Housing Assembly
IHKA E38 HOUSING ASSEMBLY
The IHKA E38 housing is very different in appearance and layout from earlier IHKA housing assemblies, but it has almost the same system components mounted inside or on it.
Significant differences from earlier IHKA housing assemblies are:
- The housing assembly mounts against a vertical area of the engine compartment/ interior bulkhead, with no parts protruding through the bulkhead.
- The housing assembly does not contain the microfilter; the filter is incorporated into the hood-mounted air intake ducting.
- No ambient temperature sensor is mounted on the E38 housing. The control panel/module obtains ambient temperature from the instrument cluster via the K-bus.
- The system control module is not mounted on the housing: it is combined with the control panel.
IHKA E38 uses ten stepper motors to position the various flaps.
The stepper motors are mounted on the housing assembly as shown:
Only the fresh air flap stepper motor is a conventional stepper motor; it is linked to the control panel/module by four circuits.
The other nine stepper motors are smart" motors; each one contains a microprocessor
The smart stepper motor used at each position has a unique part number.

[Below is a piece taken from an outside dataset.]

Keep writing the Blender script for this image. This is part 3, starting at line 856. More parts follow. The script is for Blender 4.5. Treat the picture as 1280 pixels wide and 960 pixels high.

All nine "smart" stepper motors share the same power, ground, and signal circuits (referred to as the M-Bus), but the circuits split into two paths at the control panel/module:
- The left side includes five motors and the connector is color-coded white.
- The right side includes four motors and is color-coded black.
The microprocessor in each motor gives it an "identity." When the control panel/module wants a specific motor to run, it "names" the motor it wants to respond and issues a command.
Since all the stepper motors share the same signal circuit, they all "hear" the command.
Each stepper motor processes the command and determines whether it should respond.
Only the stepper motor which "hears" its name follows the command.